_WHAT IS ASKED_. Transcribe the full listing below exactly.
--- Begin ---
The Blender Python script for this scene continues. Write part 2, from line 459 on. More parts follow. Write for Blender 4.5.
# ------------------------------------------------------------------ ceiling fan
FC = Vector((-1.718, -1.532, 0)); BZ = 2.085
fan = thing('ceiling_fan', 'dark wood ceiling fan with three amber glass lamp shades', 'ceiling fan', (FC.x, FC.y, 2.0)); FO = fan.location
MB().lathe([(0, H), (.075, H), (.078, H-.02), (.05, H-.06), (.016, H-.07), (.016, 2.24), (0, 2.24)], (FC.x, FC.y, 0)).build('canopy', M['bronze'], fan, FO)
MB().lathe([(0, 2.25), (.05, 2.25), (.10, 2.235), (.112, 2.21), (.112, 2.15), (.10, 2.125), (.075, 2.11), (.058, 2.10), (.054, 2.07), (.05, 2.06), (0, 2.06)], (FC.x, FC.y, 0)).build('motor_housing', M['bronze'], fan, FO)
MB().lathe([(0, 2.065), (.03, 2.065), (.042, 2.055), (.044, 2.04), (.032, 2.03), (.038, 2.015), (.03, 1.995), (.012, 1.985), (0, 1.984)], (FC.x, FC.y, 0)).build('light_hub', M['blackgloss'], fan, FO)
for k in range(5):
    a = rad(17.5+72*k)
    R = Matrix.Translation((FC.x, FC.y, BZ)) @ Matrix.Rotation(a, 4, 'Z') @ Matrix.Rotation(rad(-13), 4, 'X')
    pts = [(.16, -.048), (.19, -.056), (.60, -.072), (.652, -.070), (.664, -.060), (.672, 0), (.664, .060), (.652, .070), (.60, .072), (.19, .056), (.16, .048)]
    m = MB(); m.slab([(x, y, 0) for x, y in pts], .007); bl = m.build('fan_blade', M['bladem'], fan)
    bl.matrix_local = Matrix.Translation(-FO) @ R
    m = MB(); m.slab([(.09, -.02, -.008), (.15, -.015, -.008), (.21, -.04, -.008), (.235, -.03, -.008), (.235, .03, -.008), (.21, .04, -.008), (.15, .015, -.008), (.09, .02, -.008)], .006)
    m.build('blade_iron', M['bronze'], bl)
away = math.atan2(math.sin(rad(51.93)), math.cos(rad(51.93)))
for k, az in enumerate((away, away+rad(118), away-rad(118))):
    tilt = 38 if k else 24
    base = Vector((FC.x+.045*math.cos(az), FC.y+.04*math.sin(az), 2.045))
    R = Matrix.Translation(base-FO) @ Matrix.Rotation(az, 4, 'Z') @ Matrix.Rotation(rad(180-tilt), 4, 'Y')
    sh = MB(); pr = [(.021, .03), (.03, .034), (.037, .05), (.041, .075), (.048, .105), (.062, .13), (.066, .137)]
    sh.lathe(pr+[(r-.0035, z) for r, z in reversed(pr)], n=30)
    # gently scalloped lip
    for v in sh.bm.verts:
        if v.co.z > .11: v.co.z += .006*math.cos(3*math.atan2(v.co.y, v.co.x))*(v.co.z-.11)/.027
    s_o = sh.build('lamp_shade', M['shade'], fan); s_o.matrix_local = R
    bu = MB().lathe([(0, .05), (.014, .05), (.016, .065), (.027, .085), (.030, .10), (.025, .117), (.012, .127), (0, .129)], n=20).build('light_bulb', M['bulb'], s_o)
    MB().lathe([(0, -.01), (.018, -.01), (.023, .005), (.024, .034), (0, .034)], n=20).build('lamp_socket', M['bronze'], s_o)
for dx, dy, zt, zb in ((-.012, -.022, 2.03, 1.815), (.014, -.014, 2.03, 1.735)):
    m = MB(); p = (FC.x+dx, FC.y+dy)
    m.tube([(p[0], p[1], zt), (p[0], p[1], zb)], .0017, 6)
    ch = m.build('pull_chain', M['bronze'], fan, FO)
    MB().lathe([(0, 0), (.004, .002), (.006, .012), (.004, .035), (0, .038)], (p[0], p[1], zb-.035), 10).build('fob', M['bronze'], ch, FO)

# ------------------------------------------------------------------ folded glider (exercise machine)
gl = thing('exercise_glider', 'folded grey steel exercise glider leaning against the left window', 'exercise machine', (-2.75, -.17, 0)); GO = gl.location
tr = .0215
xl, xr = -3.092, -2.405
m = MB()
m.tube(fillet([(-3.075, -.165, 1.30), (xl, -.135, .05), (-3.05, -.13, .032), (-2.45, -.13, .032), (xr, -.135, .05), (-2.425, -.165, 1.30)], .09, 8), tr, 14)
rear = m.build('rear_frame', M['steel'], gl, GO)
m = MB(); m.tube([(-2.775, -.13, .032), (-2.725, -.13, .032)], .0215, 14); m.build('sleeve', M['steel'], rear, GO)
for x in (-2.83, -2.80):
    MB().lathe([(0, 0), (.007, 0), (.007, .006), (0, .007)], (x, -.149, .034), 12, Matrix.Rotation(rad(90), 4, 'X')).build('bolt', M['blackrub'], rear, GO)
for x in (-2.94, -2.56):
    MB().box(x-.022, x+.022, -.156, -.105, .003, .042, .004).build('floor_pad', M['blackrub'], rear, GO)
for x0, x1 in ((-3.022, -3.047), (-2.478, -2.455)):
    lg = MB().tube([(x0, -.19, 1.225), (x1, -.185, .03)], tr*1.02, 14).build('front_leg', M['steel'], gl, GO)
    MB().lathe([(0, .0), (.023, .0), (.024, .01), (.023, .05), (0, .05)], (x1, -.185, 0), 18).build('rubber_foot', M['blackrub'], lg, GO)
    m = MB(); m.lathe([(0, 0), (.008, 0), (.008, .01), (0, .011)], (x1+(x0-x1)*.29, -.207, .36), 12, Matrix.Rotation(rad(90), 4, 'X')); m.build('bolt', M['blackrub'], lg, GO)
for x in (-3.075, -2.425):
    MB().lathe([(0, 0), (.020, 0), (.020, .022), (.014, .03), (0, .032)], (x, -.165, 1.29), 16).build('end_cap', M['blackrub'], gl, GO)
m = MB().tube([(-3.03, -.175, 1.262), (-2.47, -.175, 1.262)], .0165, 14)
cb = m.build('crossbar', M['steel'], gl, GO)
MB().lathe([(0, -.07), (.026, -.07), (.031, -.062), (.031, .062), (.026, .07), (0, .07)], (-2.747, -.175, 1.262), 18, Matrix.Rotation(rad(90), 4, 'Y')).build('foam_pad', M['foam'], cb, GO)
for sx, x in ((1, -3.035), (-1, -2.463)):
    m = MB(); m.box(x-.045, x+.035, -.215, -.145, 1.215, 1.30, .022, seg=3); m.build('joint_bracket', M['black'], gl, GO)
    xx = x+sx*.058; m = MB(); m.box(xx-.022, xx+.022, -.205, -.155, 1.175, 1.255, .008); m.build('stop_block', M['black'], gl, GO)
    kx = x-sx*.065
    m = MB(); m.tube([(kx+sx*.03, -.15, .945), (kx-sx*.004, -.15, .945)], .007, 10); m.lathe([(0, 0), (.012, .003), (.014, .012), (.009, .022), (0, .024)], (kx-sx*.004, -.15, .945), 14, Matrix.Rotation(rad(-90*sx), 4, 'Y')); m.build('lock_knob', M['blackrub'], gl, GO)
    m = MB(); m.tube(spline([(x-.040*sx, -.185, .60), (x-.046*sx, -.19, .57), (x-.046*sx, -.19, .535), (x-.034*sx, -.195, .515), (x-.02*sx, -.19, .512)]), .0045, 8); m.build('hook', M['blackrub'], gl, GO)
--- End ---
_SOLUTION TO THE EXERCISE_.
The Blender Python script for this scene continues. Write part 2, from line 459 on. More parts follow. Write for Blender 4.5.
# ------------------------------------------------------------------ ceiling fan
FC = Vector((-1.718, -1.532, 0)); BZ = 2.085
fan = thing('ceiling_fan', 'dark wood ceiling fan with three amber glass lamp shades', 'ceiling fan', (FC.x, FC.y, 2.0)); FO = fan.location
MB().lathe([(0, H), (.075, H), (.078, H-.02), (.05, H-.06), (.016, H-.07), (.016, 2.24), (0, 2.24)], (FC.x, FC.y, 0)).build('canopy', M['bronze'], fan, FO)
MB().lathe([(0, 2.25), (.05, 2.25), (.10, 2.235), (.112, 2.21), (.112, 2.15), (.10, 2.125), (.075, 2.11), (.058, 2.10), (.054, 2.07), (.05, 2.06), (0, 2.06)], (FC.x, FC.y, 0)).build('motor_housing', M['bronze'], fan, FO)
MB().lathe([(0, 2.065), (.03, 2.065), (.042, 2.055), (.044, 2.04), (.032, 2.03), (.038, 2.015), (.03, 1.995), (.012, 1.985), (0, 1.984)], (FC.x, FC.y, 0)).build('light_hub', M['blackgloss'], fan, FO)
for k in range(5):
    a = rad(17.5+72*k)
    R = Matrix.Translation((FC.x, FC.y, BZ)) @ Matrix.Rotation(a, 4, 'Z') @ Matrix.Rotation(rad(-13), 4, 'X')
    pts = [(.16, -.048), (.19, -.056), (.60, -.072), (.652, -.070), (.664, -.060), (.672, 0), (.664, .060), (.652, .070), (.60, .072), (.19, .056), (.16, .048)]
    m = MB(); m.slab([(x, y, 0) for x, y in pts], .007); bl = m.build('fan_blade', M['bladem'], fan)
    bl.matrix_local = Matrix.Translation(-FO) @ R
    m = MB(); m.slab([(.09, -.02, -.008), (.15, -.015, -.008), (.21, -.04, -.008), (.235, -.03, -.008), (.235, .03, -.008), (.21, .04, -.008), (.15, .015, -.008), (.09, .02, -.008)], .006)
    m.build('blade_iron', M['bronze'], bl)
away = math.atan2(math.sin(rad(51.93)), math.cos(rad(51.93)))
for k, az in enumerate((away, away+rad(118), away-rad(118))):
    tilt = 38 if k else 24
    base = Vector((FC.x+.045*math.cos(az), FC.y+.04*math.sin(az), 2.045))
    R = Matrix.Translation(base-FO) @ Matrix.Rotation(az, 4, 'Z') @ Matrix.Rotation(rad(180-tilt), 4, 'Y')
    sh = MB(); pr = [(.021, .03), (.03, .034), (.037, .05), (.041, .075), (.048, .105), (.062, .13), (.066, .137)]
    sh.lathe(pr+[(r-.0035, z) for r, z in reversed(pr)], n=30)
    # gently scalloped lip
    for v in sh.bm.verts:
        if v.co.z > .11: v.co.z += .006*math.cos(3*math.atan2(v.co.y, v.co.x))*(v.co.z-.11)/.027
    s_o = sh.build('lamp_shade', M['shade'], fan); s_o.matrix_local = R
    bu = MB().lathe([(0, .05), (.014, .05), (.016, .065), (.027, .085), (.030, .10), (.025, .117), (.012, .127), (0, .129)], n=20).build('light_bulb', M['bulb'], s_o)
    MB().lathe([(0, -.01), (.018, -.01), (.023, .005), (.024, .034), (0, .034)], n=20).build('lamp_socket', M['bronze'], s_o)
for dx, dy, zt, zb in ((-.012, -.022, 2.03, 1.815), (.014, -.014, 2.03, 1.735)):
    m = MB(); p = (FC.x+dx, FC.y+dy)
    m.tube([(p[0], p[1], zt), (p[0], p[1], zb)], .0017, 6)
    ch = m.build('pull_chain', M['bronze'], fan, FO)
    MB().lathe([(0, 0), (.004, .002), (.006, .012), (.004, .035), (0, .038)], (p[0], p[1], zb-.035), 10).build('fob', M['bronze'], ch, FO)

# ------------------------------------------------------------------ folded glider (exercise machine)
gl = thing('exercise_glider', 'folded grey steel exercise glider leaning against the left window', 'exercise machine', (-2.75, -.17, 0)); GO = gl.location
tr = .0215
xl, xr = -3.092, -2.405
m = MB()
m.tube(fillet([(-3.075, -.165, 1.30), (xl, -.135, .05), (-3.05, -.13, .032), (-2.45, -.13, .032), (xr, -.135, .05), (-2.425, -.165, 1.30)], .09, 8), tr, 14)
rear = m.build('rear_frame', M['steel'], gl, GO)
m = MB(); m.tube([(-2.775, -.13, .032), (-2.725, -.13, .032)], .0215, 14); m.build('sleeve', M['steel'], rear, GO)
for x in (-2.83, -2.80):
    MB().lathe([(0, 0), (.007, 0), (.007, .006), (0, .007)], (x, -.149, .034), 12, Matrix.Rotation(rad(90), 4, 'X')).build('bolt', M['blackrub'], rear, GO)
for x in (-2.94, -2.56):
    MB().box(x-.022, x+.022, -.156, -.105, .003, .042, .004).build('floor_pad', M['blackrub'], rear, GO)
for x0, x1 in ((-3.022, -3.047), (-2.478, -2.455)):
    lg = MB().tube([(x0, -.19, 1.225), (x1, -.185, .03)], tr*1.02, 14).build('front_leg', M['steel'], gl, GO)
    MB().lathe([(0, .0), (.023, .0), (.024, .01), (.023, .05), (0, .05)], (x1, -.185, 0), 18).build('rubber_foot', M['blackrub'], lg, GO)
    m = MB(); m.lathe([(0, 0), (.008, 0), (.008, .01), (0, .011)], (x1+(x0-x1)*.29, -.207, .36), 12, Matrix.Rotation(rad(90), 4, 'X')); m.build('bolt', M['blackrub'], lg, GO)
for x in (-3.075, -2.425):
    MB().lathe([(0, 0), (.020, 0), (.020, .022), (.014, .03), (0, .032)], (x, -.165, 1.29), 16).build('end_cap', M['blackrub'], gl, GO)
m = MB().tube([(-3.03, -.175, 1.262), (-2.47, -.175, 1.262)], .0165, 14)
cb = m.build('crossbar', M['steel'], gl, GO)
MB().lathe([(0, -.07), (.026, -.07), (.031, -.062), (.031, .062), (.026, .07), (0, .07)], (-2.747, -.175, 1.262), 18, Matrix.Rotation(rad(90), 4, 'Y')).build('foam_pad', M['foam'], cb, GO)
for sx, x in ((1, -3.035), (-1, -2.463)):
    m = MB(); m.box(x-.045, x+.035, -.215, -.145, 1.215, 1.30, .022, seg=3); m.build('joint_bracket', M['black'], gl, GO)
    xx = x+sx*.058; m = MB(); m.box(xx-.022, xx+.022, -.205, -.155, 1.175, 1.255, .008); m.build('stop_block', M['black'], gl, GO)
    kx = x-sx*.065
    m = MB(); m.tube([(kx+sx*.03, -.15, .945), (kx-sx*.004, -.15, .945)], .007, 10); m.lathe([(0, 0), (.012, .003), (.014, .012), (.009, .022), (0, .024)], (kx-sx*.004, -.15, .945), 14, Matrix.Rotation(rad(-90*sx), 4, 'Y')); m.build('lock_knob', M['blackrub'], gl, GO)
    m = MB(); m.tube(spline([(x-.040*sx, -.185, .60), (x-.046*sx, -.19, .57), (x-.046*sx, -.19, .535), (x-.034*sx, -.195, .515), (x-.02*sx, -.19, .512)]), .0045, 8); m.build('hook', M['blackrub'], gl, GO)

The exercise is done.